Photo: New York Post via Getty Images

against the Dodgers after signing his massive extension will make the Giants a rotation to be reckoned with, and Webb will be at the forefront if he stays this healthy.

NL Rookie of the Year

The Favorite: Yoshinobu Yamamoto, Los Angeles Dodgers P

The Winner: Jackson Chourio, Milwaukee Brewers OF

Following a season where we just saw Ronald Acuna hit 40 with 70 stolen bases, the Diamondbacks make the World Series by putting the balls in play and stealing bases, and Bobby Witt Jr. being the face of the Royals and stealing 49 bags, the rise of this play style sets up perfectly for 20 year-old Jackson Chourio, the speedy outfielder with power most-often compared to Acuna Jr. as the second-overall best prospect. The Brewers may take a step back this year and focus on their youth, so if Chourio gets consistent playing time after making the Opening Day roster, already inking an 8-year deal, and batting .379 in the Venezuelan Winter League, his highlights have the chance to take the world by storm.

NL Manager of the Year:

The Favorite: Craig Counsell, Chicago Cubs

The Winner: Bob Melvin, San Francisco Giants

Counsell is going to be the name to watch going from a Brewers team that was largely embodied by him for the largest contract paid by their hated division rival if the Cubs show any sign of improvement managing their young talent with veteran stars.

However, another veteran manager that’s been there and done that before that could have the narrative going for him is Bob Melvin going from SoCal to NorCal once again!
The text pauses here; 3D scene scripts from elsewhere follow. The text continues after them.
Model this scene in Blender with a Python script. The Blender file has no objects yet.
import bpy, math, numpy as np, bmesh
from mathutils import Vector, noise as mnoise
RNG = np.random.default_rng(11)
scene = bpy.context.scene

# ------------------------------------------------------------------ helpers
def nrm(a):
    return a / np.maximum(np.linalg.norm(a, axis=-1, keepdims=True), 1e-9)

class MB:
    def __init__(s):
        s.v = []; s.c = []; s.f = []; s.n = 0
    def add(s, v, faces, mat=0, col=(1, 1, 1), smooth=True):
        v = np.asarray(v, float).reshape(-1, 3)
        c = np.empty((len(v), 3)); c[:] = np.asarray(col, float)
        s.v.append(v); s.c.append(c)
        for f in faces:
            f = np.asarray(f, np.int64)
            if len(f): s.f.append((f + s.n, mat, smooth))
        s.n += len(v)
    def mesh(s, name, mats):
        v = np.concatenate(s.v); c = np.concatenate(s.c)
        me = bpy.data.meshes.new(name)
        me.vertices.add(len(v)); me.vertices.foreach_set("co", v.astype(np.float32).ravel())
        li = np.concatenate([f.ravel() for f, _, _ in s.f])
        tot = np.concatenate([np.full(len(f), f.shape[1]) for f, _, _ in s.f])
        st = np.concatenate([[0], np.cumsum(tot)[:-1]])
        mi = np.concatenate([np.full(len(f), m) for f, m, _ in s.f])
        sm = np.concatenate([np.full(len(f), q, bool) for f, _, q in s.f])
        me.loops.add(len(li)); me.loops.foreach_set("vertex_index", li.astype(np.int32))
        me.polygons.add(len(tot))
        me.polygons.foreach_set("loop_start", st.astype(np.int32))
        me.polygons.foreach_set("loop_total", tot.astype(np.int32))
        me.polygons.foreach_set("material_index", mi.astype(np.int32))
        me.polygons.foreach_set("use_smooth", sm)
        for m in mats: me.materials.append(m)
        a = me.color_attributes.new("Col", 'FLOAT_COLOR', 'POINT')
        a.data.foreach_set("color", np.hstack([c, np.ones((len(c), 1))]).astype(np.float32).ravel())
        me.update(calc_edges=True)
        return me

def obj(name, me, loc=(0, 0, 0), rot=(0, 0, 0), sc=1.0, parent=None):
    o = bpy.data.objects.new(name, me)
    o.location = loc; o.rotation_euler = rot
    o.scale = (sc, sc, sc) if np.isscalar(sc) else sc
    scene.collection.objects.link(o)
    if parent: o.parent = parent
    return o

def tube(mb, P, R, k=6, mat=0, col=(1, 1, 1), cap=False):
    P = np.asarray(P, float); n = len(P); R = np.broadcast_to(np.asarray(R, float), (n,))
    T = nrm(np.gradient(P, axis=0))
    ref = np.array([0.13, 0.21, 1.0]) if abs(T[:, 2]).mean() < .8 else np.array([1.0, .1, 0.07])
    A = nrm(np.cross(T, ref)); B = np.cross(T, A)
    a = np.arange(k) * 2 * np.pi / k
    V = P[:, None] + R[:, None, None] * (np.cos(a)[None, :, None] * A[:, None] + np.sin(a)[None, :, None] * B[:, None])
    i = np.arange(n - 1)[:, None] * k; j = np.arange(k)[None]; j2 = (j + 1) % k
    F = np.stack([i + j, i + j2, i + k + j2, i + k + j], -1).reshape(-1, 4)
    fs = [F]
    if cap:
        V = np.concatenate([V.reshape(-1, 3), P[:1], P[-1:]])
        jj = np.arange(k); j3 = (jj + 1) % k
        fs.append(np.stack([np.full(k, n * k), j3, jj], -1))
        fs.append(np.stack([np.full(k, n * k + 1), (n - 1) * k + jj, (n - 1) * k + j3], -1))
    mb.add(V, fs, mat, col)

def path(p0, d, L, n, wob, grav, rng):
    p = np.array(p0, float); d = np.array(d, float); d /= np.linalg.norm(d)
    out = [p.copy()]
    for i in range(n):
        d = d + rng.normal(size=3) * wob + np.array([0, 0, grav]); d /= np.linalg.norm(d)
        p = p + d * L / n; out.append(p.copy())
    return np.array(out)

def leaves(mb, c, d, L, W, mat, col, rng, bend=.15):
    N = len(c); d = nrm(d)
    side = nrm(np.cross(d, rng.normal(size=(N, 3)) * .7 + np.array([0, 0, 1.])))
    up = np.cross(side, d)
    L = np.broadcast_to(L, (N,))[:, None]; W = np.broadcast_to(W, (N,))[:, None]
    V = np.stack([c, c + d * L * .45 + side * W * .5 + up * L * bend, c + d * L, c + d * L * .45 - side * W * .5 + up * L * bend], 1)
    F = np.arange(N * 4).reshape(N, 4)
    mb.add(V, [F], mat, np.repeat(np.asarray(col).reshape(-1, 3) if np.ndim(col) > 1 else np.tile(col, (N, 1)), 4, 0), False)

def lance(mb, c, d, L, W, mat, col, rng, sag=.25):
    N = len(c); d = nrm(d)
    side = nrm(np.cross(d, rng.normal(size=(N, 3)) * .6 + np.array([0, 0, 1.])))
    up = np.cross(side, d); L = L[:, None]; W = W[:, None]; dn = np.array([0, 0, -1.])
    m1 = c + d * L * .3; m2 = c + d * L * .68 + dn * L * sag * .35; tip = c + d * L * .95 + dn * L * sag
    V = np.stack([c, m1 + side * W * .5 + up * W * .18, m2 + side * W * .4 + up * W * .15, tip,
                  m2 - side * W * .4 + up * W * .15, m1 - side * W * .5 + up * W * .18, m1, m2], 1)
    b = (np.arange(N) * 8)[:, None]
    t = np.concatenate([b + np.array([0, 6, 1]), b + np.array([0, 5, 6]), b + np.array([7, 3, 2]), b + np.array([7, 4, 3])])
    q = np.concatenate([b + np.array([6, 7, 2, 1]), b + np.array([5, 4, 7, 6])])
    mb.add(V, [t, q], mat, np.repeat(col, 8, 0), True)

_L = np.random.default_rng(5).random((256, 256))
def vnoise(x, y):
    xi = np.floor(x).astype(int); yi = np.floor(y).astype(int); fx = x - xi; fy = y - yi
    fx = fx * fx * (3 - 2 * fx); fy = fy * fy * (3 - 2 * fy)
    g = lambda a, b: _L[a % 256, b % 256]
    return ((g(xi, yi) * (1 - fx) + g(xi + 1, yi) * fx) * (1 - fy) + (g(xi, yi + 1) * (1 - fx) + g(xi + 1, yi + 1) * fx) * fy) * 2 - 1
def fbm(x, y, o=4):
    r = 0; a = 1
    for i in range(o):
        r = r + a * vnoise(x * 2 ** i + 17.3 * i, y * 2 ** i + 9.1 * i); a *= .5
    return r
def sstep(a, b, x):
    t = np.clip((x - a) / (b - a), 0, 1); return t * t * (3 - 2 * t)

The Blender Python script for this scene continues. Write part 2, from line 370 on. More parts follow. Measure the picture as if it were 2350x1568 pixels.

He’s back in the bay and has a Giants roster that will be overlooked by the Dodgers, the star-laden Padres, and the NL Champ D-backs, but the Giants going from the team that missed out on every marquee name to quietly reuniting Melvin with Matt Chapman, adding Blake Snell, and was once the team that got 107 wins in 2021 because of weird productive seasons from guys like Lamonte Wade and Tommy La Stella, the Giants rolling with the punches in the wild west in his first year could be his Bruce Bochy moment!